Naturally enough, our Yukon Party government is taking advantage of this opportunity by… asking Ottawa for hundreds of millions of dollars to build new mining roads. Hmm. This pitch seems particularly tone-deaf, given how the Liberals have indicated that they’re looking for projects that benefit the environment.

Yet this plan, grandly titled the Yukon Resource Gateway Project, is the focus our government has decided to take during face-to-face meetings with their federal counterparts. Meanwhile, if documents obtained by the News are any indication, it doesn’t look like any significant green energy product is on the territory’s list of infrastructure priorities, and Yukon Energy concedes it doesn’t have any shovel-ready plans on hand.

This is a striking departure from the approach taken by a previous Yukon Party regime the last time our federal legislators disgorged money from a green infrastructure fund to help give the economy a boost. That time around, we ended up securing $71 million to help expand the Mayo hydro-electric dam. Admittedly, this project didn’t offer great value for money, adding 10 megawatts at a cost of $120 million, but that never seems to matter much when you are largely spending someone else’s money. On the upside, at least we had something to show from the federal spending spree.

Today, in contrast, it looks like the Yukon lacks plans for any renewable energy project ready to take advantage of the current pool of federal funds. It needn’t be this way. A forward-looking government would have asked Yukon Energy to ensure it had such a plan on hand - particularly once the big-spending Liberals won office in the autumn.

The closest thing to a shovel-ready project that Yukon Energy has is a potential 10-megawatt wind farm that the utility has mulled for the past five years. Unlike a big new hydro project, which would take at least a decade to build, a wind farm could be quickly built and easily expanded. Wind power tends to be fairly pricey, but previous studies conducted by Yukon Energy have suggested a wind farm would produce cheaper electricity than the expansion of the Mayo dam did. (There’s no price estimate for the current project, but earlier plans for a wind farm twice as big were expected to cost $100 million five years ago.) Still, Yukon Energy officials have said before that a federal contribution would probably be needed for this project to make financial sense.

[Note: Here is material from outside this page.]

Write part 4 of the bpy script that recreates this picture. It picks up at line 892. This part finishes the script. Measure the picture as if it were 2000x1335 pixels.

It’s a shame these plans are not a little further along. Yukon Energy is currently looking at two sites - Ferry Hill near Stewart Crossing and Mount Sumanik near Whitehorse. This work was originally supposed to be complete shortly, but seems to have fallen behind schedule. More to the point, there have been no indications that the Yukon Party has egged this project along or called for it to receive federal funds.

To date, the chief accomplishment by Darrell Pasloski’s government on the energy file has been to replace Whitehorse’s aging diesel generators with a new liquefied natural gas plant. It’s hoped that the plant will help encourage a local oil-and-gas industry one day. But, seeing as the one remotely plausible development at Eagle Plains is now bogged down in a court battle with Yukon’s assessors, nobody should expect that local gas will be used to heat homes anytime soon.

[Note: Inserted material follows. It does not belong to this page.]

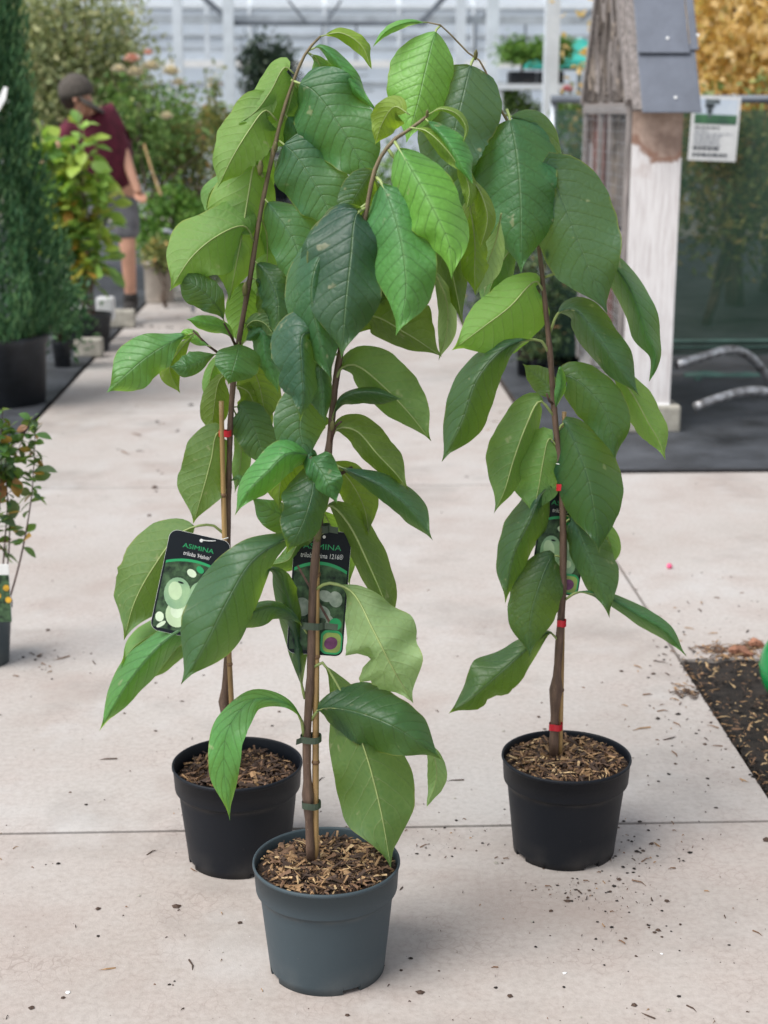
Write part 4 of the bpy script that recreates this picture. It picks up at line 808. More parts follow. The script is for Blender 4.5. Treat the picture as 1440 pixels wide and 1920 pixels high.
def obj_leaf_mat(name):
    m, nt, out = nodes(name); k = NT(nt); oi = k.n('ObjectInfo'); tc = k.n('TexCoord'); nz = k.noise(tc.outputs['Object'], 5, 3)
    c = k.mix(k.math('MULTIPLY', nz, .5), oi.outputs['Color'], k.mix(.6, oi.outputs['Color'], (.55, .6, .3), 'MULTIPLY'))
    b_ = k.n('BsdfPrincipled'); k.l(c, b_.inputs['Base Color']); b_.inputs['Roughness'].default_value = .45
    t = k.n('BsdfTranslucent'); k.l(k.mix(.4, c, (.6, .75, .05)), t.inputs[0]); mx = k.n('MixShader'); mx.inputs[0].default_value = .35
    k.l(b_.outputs[0], mx.inputs[1]); k.l(t.outputs[0], mx.inputs[2]); k.l(mx.outputs[0], out.inputs[0]); return m
M_oleaf = obj_leaf_mat('small_leaf')
LM = [leaf_mesh(1, .52, .12, .25), leaf_mesh(1, .46, .2, .12), leaf_mesh(1, .58, .05, .38)]
for me in LM: me.materials.append(M_oleaf)
def place_leaf(root, p, d, L, col, rg, roll=None):
    o = bpy.data.objects.new('leaf', rg.choice(LM)); COL.objects.link(o); o.parent = root; d = Vector(d).normalized()
    q = d.to_track_quat('Y', 'Z'); o.rotation_mode = 'QUATERNION'; from mathutils import Quaternion
    o.rotation_quaternion = q @ Quaternion((0, 1, 0), rg.gauss(0, .6) if roll is None else roll); o.location = Vector(p) - root.location; o.scale = (L, L, L); o.color = (*col, 1); return o
YC = [(.19, .37, .10), (.25, .46, .11), (.33, .53, .12), (.42, .57, .11), (.54, .58, .12), (.20, .34, .12), (.50, .42, .06), (.52, .26, .06)]
for i in range(680):
    pts = rg.choice(stems_); t = rg.uniform(.12, 1)**.6; p = pts[min(11, int(t * 11))]; d = Vector((rg.gauss(0, 1), rg.gauss(0, 1), rg.gauss(.25, .6)))
    p = p + d.normalized() * rg.uniform(.0, .12) * (1 if t < .9 else .4); place_leaf(T, p, d, rg.uniform(.085, .150), rg.choice(YC[:5] if t > .55 else YC), rg)

# pink flowering pot tucked beside the magnolia
T = small_pot_plant('potted_flower', 'low pot of pale pink flowers left of the magnolia stems', 146, 655, .07, .12, None, F_green, 260, (.10, .09, .06), .04, 21, gap=.0)
M_pinkp = simple('pale_pink_petal', (.70, .42, .46), .6, .3, 30)
rg = random.Random(3)
for i in range(14):
    c = at(rg.uniform(138, 170), rg.uniform(588, 622), T.location.y - .06 + rg.uniform(-.04, .04)); mb = MB()
    for k in range(5):
        a = k * 1.2566; mb.add([c, c + Vector((.018 * math.cos(a - .5), -.006, .018 * math.sin(a - .5))), c + Vector((.03 * math.cos(a), -.012, .03 * math.sin(a))), c + Vector((.018 * math.cos(a + .5), -.006, .018 * math.sin(a + .5)))], [(0, 1, 2, 3)])
    mb.build('flower', M_pinkp, T)

# ------------------------------------------------------------------ gardener behind the magnolia
def skin_body(name, verts, edges, rad, mat, parent, lev=2, rootv=0):
    me = bpy.data.meshes.new(name); me.from_pydata([tuple(Vector(v) - parent.location) for v in verts], edges, []); me.materials.append(mat)
    o = bpy.data.objects.new(name, me); COL.objects.link(o); o.parent = parent
    sm = o.modifiers.new('skin', 'SKIN'); sm.use_smooth_shade = True; sl = me.skin_vertices[0].data if me.skin_vertices else None
    if sl is None:
        me.skin_vertices.new(name=''); sl = me.skin_vertices[0].data
    for i, r in enumerate(rad): sl[i].radius = r if hasattr(r, '__len__') else (r, r); sl[i].use_root = (i == rootv)
    ss = o.modifiers.new('sub', 'SUBSURF'); ss.levels = lev; ss.render_levels = lev; return o
M_skin = simple('skin', (.64, .34, .23), .55, .15, 6); M_shirt = simple('maroon_cotton', (.115, .012, .030), .9, .3, 20, .3, 40); M_short = simple('grey_shorts', (.17, .17, .185), .9, .25, 15, .3, 40)
M_cap = simple('taupe_cap', (.085, .072, .060), .9, .2, 30, .2, 80); M_boot = simple('dark_boot', (.03, .025, .022), .7, .4, 20); M_hair = simple('brown_hair', (.05, .03, .02), .7, .3, 60)
Yp = 11.35; ft = ground(242, 606); Yp = ft.y
PS = thing('person', 'person in maroon T-shirt, grey shorts and taupe cap bending among the plants', 'person', Vector((ft.x, Yp, .006)))
def q(px, py, dy=0): return at(px, py, Yp + dy)
pel = q(216, 352); chest = q(188, 246, -.12); neck = q(166, 210, -.20); head = q(146, 186, -.26); crown = q(139, 158, -.27)
sh_r, el_r, wr_r, hd_r = q(206, 214, -.08), q(232, 288, -.10), q(252, 342, -.18), q(261, 364, -.2)
sh_l, el_l, wr_l, hd_l = q(132, 245, -.2), q(96, 290, -.3), q(74, 330, -.38), q(68, 350, -.40)
hip_r, kn_r, an_r = q(232, 372), q(240, 470, -.06), q(246, 572, .03); toe_r = q(236, 598, -.14)
hip_l, kn_l, an_l = q(192, 372, .05), q(150, 470, .06), q(122, 570, .22); toe_l = q(104, 596, .06)
V = [pel, chest, neck, head, crown, sh_r, el_r, wr_r, hd_r, sh_l, el_l, wr_l, hd_l, hip_r, kn_r, an_r, toe_r, hip_l, kn_l, an_l, toe_l]
E = [(0, 1), (1, 2), (2, 3), (3, 4), (1, 5), (5, 6), (6, 7), (7, 8), (1, 9), (9, 10), (10, 11), (11, 12), (0, 13), (13, 14), (14, 15), (15, 16), (0, 17), (17, 18), (18, 19), (19, 20)]
Rd = [.14, .15, .062, .095, .085, .062, .046, .034, .03, .062, .046, .034, .03, .09, .06, .042, .035, .09, .06, .042, .035]
body = skin_body('body', V, E, Rd, M_skin, PS)
for hd, wr, s in ((hd_r, wr_r, 1), (hd_l, wr_l, -1)):
    dv = (hd - wr).normalized(); mb = MB()
    for k in range(5):
        a = hd + Vector((.018 * (k - 2) * .8, .006 * k, 0)); mb.tube([a, a + dv * .04 + Vector((0, -.008, 0)), a + dv * (.07 if k not in (0, 4) else .05) + Vector((0, -.022, .006))], [.010, .009, .006], 6)
    mb.build('fingers', M_skin, PS, True)
skin_body('t_shirt', [pel - Vector((0, 0, .05)), chest, neck - Vector((0, 0, .045)), sh_r, sh_r.lerp(el_r, .62), sh_l, sh_l.lerp(el_l, .62)], [(0, 1), (1, 2), (1, 3), (3, 4), (1, 5), (5, 6)], [(.182, .18), (.185, .17), .085, .092, .078, .092, .078], M_shirt, PS)
skin_body('shorts', [pel + Vector((0, 0, .03)), pel - Vector((0, 0, .06)), hip_r, hip_r.lerp(kn_r, .85), hip_l, hip_l.lerp(kn_l, .85)], [(0, 1), (1, 2), (2, 3), (1, 4), (4, 5)], [.165, .16, .12, .105, .12, .105], M_short, PS)
for k_, an, toe in ((kn_r, an_r, toe_r), (kn_l, an_l, toe_l)):
    skin_body('boot', [an.lerp(k_, .28), an, toe.lerp(an, .25) - Vector((0, 0, .01)), toe], [(0, 1), (1, 2), (2, 3)], [.055, .06, .055, .042], M_boot, PS)
mb = MB(); cd = (crown - head).normalized(); mb.tube([head + cd * .02, head + cd * .06, head + cd * .11, head + cd * .15, head + cd * .175], [.122, .124, .112, .075, .02], 20); cap = mb.build('cap', M_cap, PS, True)
bd = (q(192, 196, -.30) - q(165, 180, -.27)).normalized(); c = head + cd * .045; side = Vector((0, 1, 0)).cross(cd).normalized(); 
vs = []
for i in range(9):
    a = -1.2 + 2.4 * i / 8; e = bd * math.cos(a) + Vector((0, 1, 0)) * math.sin(a) * -1; vs += [c + e * .115, c + e * .235 - Vector((0, 0, .022)), c + e * .115 - Vector((0, 0, .008)), c + e * .234 - Vector((0, 0, .028))]
fs = []
for i in range(8): a = 4 * i; fs += [(a, a + 1, a + 5, a + 4), (a + 2, a + 6, a + 7, a + 3), (a + 1, a + 3, a + 7, a + 5)]
MB().add(vs, fs).build('brim', M_cap, cap, True)
fc = head + bd * .085 - cd * .03
MB().tube([fc + Vector((0, 0, .02)), fc + bd * .03 - Vector((0, 0, .01)), fc - Vector((0, 0, .025))], [.008, .016, .008], 8).build('nose', M_skin, PS, True)
for s in (-1, 1): MB().tube([fc + Vector((0, .035 * s, .02)) - bd * .006, fc + Vector((0, .035 * s, .02)) + bd * .004], [.010, .004], 8).build('eye', M_hair, PS, True); MB().tube([head + Vector((0, .098 * s, .02)), head + Vector((0, .11 * s, 0)), head + Vector((0, .10 * s, -.03))], [.012, .018, .008], 8).build('ear', M_skin, PS, True)
MB().tube([fc - Vector((0, .03, .045)), fc - Vector((0, 0, .05)) + bd * .006, fc + Vector((0, .03, -.045))], .006, 6).build('mouth', simple('lips', (.36, .13, .11), .5, .2, 20), PS, True)
MB().tube([head + cd * .03 - bd * .02, head - cd * .05 - bd * .06, head - cd * .09 - bd * .06], [.108, .085, .05], 14).build('hair', M_hair, PS, True)

# ------------------------------------------------------------------ shrubs, roses and pots on the left and along the far end
def gp(px, Y, z=.006): v = at(px, 300, Y); return Vector((v.x, Y, z))
bg_tree('tall_shrub', 'tall greyish olive shrub rising behind the gardener', 'shrub', gp(130, 13.6), at(135, 105, 13.6), (.62, .5, .85), 8500, .062, F_olive, 31, .03, None, 40, .5, 4)
bg_tree('tall_shrub', 'brown-tinged olive shrub leaning over the roses behind the gardener', 'shrub', gp(235, 14.4), at(215, 215, 14.4), (.42, .4, .62), 3800, .058, F_olive, 32, .025, None, 26, .5, 3)
bg_tree('tall_shrub', 'grey-green shrub at far left behind the cypress', 'shrub', gp(40, 14.6), at(60, 170, 14.6), (.6, .5, 1.1), 5200, .065, F_olive, 33, .03, None, 30, .5, 3)
bg_tree('rose_bush', 'standard rose with cream and peach blooms beside the greenhouse post', 'rose bush', gp(285, 13.2), at(275, 230, 13.2), (.42, .36, .42), 2200, .06, F_green, 34, .016, None, 22, .55, 2)
M_cream = simple('cream_petal', (.80, .72, .52), .6, .15, 40); M_peach = simple('peach_petal', (.85, .50, .40), .6, .2, 40); M_rose = simple('rose_petal', (.80, .30, .36), .6, .2, 40)
def bloom(root, c, r, mat, rg):
    mb = MB()
    for ring, (rr, zz, n) in enumerate(((r, .0, 7), (r * .75, r * .25, 6), (r * .45, r * .45, 5))):
        for k in range(n):
            a = k * 6.283 / n + ring * .5 + rg.uniform(-.2, .2); x = Vector((math.cos(a), math.sin(a), 0)); y = Vector((-math.sin(a), math.cos(a), 0))
            mb.add([c + Vector((0, 0, zz - r * .3)), c + x * rr * .7 + y * rr * .5 + Vector((0, 0, zz)), c + x * rr + Vector((0, 0, zz + r * .35)), c + x * rr * .7 - y * rr * .5 + Vector((0, 0, zz))], [(0, 1, 2, 3)])
    mb.build('bloom', mat, root)
rb = [o for o in COL.objects if o.name.startswith('rose_bush')][-1]; rg = random.Random(9)
for px, py, m, r in ((222, 132, M_cream, .065), (254, 138, M_cream, .085), (247, 112, M_peach, .07), (283, 126, M_cream, .075), (321, 136, M_cream, .08), (334, 156, M_cream, .06), (278, 100, M_peach, .045), (312, 220, M_cream, .06)): bloom(rb, at(px, py, 12.75), r, m, rg)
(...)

Pasloski’s government has always maintained it would begin planning the Yukon’s next big hydro project sometime this term, but last week those plans were put on pause. The sticking point is not a new one for the premier - First Nation opposition.

The Yukon Party had asked the Yukon Development Corporation - the holding company for Yukon Energy - to recommend one or more sites for the territory’s next hydro-electric dams. While this hasn’t actually happened, Brad Cathers, the minister responsible, declared last week that he considers the corporation’s directive to have been met. The reasons for this awkward climb-down seem obvious enough: a territorial election must be held by the autumn, and the governing party doesn’t want to single out a site, knowing that no matter where is picked, somebody will be upset at the thought of ancestral hunting and trapping grounds being flooded, or worried about the impact on fish and wildlife.

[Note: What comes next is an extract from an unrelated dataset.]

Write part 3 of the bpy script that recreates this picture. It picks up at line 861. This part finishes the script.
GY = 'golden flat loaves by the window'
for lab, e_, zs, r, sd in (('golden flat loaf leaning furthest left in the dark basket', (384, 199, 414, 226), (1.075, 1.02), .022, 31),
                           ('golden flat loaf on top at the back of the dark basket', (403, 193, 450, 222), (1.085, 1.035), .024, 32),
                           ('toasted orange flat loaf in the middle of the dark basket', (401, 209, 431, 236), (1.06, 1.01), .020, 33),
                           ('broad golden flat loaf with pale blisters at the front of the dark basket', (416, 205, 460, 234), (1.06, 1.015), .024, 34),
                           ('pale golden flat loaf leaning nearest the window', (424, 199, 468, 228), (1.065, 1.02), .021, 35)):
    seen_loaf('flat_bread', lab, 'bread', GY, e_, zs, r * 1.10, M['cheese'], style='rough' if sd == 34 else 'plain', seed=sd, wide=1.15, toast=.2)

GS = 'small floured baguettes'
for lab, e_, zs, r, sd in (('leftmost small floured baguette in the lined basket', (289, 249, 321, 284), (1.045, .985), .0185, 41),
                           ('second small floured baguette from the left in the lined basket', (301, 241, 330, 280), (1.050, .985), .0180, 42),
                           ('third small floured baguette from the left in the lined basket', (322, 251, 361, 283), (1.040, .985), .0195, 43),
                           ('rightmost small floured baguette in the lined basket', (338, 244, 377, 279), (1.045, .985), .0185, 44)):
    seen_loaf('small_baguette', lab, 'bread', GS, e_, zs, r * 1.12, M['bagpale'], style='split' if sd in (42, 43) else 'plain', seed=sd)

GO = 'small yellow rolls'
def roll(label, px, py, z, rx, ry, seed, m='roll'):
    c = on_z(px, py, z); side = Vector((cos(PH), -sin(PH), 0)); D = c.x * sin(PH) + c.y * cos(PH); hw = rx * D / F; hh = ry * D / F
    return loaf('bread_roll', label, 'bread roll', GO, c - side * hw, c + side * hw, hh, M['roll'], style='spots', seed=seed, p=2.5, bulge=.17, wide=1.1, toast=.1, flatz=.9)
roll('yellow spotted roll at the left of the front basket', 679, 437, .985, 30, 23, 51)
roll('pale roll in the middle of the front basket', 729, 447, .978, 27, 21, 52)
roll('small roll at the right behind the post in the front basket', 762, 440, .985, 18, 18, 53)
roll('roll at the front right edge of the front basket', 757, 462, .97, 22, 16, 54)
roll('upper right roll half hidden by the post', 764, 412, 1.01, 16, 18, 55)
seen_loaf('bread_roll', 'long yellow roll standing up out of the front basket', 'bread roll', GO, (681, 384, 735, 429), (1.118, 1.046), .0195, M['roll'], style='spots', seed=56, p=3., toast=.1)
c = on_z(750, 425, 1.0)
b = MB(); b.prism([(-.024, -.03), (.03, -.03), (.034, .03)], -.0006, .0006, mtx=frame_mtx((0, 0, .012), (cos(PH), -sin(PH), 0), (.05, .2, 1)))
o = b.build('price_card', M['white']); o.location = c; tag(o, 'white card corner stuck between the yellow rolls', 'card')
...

Still, the fact that somebody would be upset no matter which site is chosen should have been evident from before the much-ballyhooed Next Generation Hydro project began. Indeed, it’s pretty much the first point that the consultants hired to quarterback the project made to the public. Part of the project’s aim was to warm up First Nations to the idea of becoming business partners with an equity stake in a new hydro project, but worries about the impacts carried the day during public meetings.

That’s not to say that some lessons haven’t been learned from the $2-million exercise. One is that it probably doesn’t make sense to connect our stranded electrical grid to British Columbia. Such a transmission line could help justify a big new hydro project, as any surplus power could be sold to our southern neighbours. But a business study conducted on this possibility concluded it would end up becoming a money pit.

Another conclusion is that a big hydro project may not even be the right solution for the territory’s energy needs. An evaluation concluded that a suite of smaller renewable projects would be nearly as cost-effective. So, in a strange way, the territory’s big exercise in justifying big hydro ended up actually supporting the contention of conservationists that the territory doesn’t actually need a new dam.

Despite this, Cathers maintains the government thinks the environmental impacts of many small energy projects would collectively outweigh one big one. Cabinet now hopes to soften up First Nations through more talks, and if need be revisit other potential sites that didn’t make the shortlist. Well, good luck with that.

There’s real value in having a long-range energy plan. But if it hinges on the Yukon Party’s ability to play nicely with First Nations, we’d probably be far better off concentrating on something that could actually be accomplished, like putting a few new windmills in the ground.